Transcontinental Inc. reported an increase in net earnings applicable to shareholders for the first quarter and increased its dividend despite a drop in revenue due to weakness in the advertising market.
The Montreal-based printer also announced it will acquire Capri Packaging, a Missouri-based supplier of printed flexible packaging, for US$133 million, in a deal it called an “important strategic move” into a new promising growth area.
Net earnings applicable to participating shares grew almost 10% to $17.2 million or 22 cents from $15.7 million or 20 cents in the period last year, boosted by “significantly lower” financial expenses but partially offset by higher income taxes compared to the first quarter of 2013.
Adjusted net earnings applicable to participating shares remained stable at $26.4 million, or 34 cents per share, as did adjusted operating earnings, at $43.5 million. The company attributed those results in part to changes to the company’s cost structure and the positive impact of the loonie versus the U.S. dollar.
Revenues fell to $499.3 million from $525.6 million, due primarily to the soft advertising market. It impacted both of the company’s operating sectors, putting a drag on the volume of marketing products and magazine operations in the printing sector and impacting magazines and interactive marketing products in the media sector.

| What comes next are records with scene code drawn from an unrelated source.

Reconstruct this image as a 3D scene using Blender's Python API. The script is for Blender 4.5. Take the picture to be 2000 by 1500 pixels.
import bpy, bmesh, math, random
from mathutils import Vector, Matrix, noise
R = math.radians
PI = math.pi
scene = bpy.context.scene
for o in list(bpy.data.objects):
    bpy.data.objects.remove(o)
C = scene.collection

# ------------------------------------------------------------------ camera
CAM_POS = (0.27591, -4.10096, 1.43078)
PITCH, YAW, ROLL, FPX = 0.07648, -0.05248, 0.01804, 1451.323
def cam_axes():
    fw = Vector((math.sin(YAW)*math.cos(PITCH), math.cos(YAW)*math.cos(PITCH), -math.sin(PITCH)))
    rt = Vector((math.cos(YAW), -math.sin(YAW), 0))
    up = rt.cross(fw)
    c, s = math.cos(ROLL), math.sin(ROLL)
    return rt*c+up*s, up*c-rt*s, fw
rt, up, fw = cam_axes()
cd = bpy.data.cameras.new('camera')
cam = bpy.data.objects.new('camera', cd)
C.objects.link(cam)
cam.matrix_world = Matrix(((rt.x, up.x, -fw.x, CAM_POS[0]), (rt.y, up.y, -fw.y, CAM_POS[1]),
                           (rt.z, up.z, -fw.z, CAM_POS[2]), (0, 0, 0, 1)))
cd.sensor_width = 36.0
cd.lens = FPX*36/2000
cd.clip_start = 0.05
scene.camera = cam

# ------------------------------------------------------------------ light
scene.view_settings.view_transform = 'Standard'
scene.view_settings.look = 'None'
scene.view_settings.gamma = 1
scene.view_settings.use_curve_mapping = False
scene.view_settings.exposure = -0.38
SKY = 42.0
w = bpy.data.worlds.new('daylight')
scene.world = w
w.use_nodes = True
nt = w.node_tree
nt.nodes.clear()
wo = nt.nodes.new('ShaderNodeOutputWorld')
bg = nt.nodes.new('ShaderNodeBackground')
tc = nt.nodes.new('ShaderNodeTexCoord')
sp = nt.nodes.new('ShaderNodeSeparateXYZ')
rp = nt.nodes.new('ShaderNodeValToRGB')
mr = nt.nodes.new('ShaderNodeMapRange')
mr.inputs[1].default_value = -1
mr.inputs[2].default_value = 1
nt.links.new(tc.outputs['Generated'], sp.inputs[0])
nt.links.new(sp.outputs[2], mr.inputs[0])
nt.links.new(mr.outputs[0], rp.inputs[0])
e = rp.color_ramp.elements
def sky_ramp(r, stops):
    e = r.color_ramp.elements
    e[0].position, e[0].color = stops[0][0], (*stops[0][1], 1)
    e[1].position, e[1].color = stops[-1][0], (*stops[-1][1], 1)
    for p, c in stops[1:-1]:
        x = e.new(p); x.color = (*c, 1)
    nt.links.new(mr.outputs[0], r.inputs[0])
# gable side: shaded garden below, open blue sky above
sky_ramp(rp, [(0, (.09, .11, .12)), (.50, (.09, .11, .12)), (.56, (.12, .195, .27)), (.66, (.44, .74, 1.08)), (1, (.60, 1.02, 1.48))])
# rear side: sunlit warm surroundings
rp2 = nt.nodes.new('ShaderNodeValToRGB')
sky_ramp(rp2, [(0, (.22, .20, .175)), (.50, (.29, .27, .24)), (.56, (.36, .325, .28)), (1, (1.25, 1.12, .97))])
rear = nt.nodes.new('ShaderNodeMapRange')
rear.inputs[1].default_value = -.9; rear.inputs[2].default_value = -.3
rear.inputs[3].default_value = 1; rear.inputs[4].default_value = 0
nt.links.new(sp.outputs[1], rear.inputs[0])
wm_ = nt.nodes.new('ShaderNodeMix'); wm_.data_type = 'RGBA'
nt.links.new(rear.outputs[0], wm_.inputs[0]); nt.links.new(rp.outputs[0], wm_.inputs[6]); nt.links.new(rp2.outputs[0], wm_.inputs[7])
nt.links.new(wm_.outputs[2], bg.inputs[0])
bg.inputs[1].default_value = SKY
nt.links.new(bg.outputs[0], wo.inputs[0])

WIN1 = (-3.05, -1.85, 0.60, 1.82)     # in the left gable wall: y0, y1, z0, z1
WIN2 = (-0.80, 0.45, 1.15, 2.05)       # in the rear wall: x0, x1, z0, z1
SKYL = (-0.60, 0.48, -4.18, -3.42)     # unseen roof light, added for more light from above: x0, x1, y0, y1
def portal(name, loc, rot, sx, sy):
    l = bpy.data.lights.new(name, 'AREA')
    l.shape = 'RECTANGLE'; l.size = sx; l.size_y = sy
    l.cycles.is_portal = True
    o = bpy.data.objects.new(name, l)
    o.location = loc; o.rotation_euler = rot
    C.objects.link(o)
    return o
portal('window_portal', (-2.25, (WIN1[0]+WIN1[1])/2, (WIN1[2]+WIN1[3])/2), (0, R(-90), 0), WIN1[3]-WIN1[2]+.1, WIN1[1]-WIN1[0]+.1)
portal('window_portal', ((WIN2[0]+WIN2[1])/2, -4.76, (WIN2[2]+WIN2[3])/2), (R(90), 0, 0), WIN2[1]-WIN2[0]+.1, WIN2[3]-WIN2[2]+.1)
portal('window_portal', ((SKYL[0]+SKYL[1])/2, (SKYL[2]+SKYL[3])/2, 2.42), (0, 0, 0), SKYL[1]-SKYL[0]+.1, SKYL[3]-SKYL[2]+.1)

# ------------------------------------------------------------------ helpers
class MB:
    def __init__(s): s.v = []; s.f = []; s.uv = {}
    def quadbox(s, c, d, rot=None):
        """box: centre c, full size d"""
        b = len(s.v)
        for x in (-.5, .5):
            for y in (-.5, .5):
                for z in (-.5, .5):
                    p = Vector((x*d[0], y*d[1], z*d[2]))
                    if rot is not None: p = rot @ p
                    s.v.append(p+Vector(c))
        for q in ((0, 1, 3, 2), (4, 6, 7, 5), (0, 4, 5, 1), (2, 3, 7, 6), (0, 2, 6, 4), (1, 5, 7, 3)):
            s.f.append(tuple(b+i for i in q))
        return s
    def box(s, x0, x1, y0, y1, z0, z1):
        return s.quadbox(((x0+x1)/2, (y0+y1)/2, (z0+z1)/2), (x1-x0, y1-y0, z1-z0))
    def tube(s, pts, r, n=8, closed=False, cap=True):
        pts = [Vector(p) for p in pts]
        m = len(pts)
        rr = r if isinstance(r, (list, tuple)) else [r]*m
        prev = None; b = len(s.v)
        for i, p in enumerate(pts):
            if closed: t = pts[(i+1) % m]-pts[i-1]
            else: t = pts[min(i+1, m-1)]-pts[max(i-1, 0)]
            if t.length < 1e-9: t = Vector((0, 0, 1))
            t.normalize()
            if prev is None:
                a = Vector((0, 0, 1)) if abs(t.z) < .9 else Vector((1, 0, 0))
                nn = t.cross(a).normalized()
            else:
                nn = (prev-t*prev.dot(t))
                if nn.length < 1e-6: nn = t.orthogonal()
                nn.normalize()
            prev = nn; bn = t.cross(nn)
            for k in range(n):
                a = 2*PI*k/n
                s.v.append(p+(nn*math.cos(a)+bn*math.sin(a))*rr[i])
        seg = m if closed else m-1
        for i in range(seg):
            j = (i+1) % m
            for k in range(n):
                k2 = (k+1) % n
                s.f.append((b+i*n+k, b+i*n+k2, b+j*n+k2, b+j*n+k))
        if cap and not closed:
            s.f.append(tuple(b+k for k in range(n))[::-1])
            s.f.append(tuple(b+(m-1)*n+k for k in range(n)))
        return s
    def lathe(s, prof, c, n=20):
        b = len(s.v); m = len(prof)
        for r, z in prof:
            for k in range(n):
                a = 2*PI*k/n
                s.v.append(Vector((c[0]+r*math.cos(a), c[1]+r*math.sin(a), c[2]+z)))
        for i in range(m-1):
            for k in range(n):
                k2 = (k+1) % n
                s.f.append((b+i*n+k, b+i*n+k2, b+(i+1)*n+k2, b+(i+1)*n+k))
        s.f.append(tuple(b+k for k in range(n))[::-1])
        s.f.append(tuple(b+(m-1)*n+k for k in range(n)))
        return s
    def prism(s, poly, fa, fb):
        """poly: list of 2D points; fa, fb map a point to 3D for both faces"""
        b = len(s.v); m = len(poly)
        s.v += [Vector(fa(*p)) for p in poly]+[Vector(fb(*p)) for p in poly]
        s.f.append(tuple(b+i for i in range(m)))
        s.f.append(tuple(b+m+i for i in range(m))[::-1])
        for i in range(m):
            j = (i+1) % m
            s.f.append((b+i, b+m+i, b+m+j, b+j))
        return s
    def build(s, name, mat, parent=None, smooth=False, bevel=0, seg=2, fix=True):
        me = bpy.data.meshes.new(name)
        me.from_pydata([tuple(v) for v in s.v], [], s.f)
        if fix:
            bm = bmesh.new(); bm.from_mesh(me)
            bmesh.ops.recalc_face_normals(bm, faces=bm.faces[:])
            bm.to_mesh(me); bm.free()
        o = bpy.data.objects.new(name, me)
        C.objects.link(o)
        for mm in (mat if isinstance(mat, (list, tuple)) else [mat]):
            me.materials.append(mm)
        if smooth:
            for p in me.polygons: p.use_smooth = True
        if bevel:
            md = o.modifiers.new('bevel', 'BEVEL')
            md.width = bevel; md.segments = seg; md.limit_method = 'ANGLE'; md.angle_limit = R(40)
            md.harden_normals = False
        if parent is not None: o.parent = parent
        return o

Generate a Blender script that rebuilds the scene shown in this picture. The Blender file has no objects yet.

“Despite the soft market conditions in which we operate, we were able to maintain our profitability due to the many cost saving initiatives company-wide,” said Transcontinental chief executive Francois Olivier.
“In the months ahead, we will continue to adjust our cost-optimization strategy to ensure the corporation is aligned with the current market reality, and will continue to strengthen our existing assets and develop new products and services.”
Transcontinental said the Capri acquisition will give the company an attractive asset that will allow it to leverage its core manufacturing competencies, and focus on a production process that is similar to its current printing process.
“It also marks the start of a long-term partnership with Schreiber Foods Inc., and of our activities in a new niche,” Olivier said.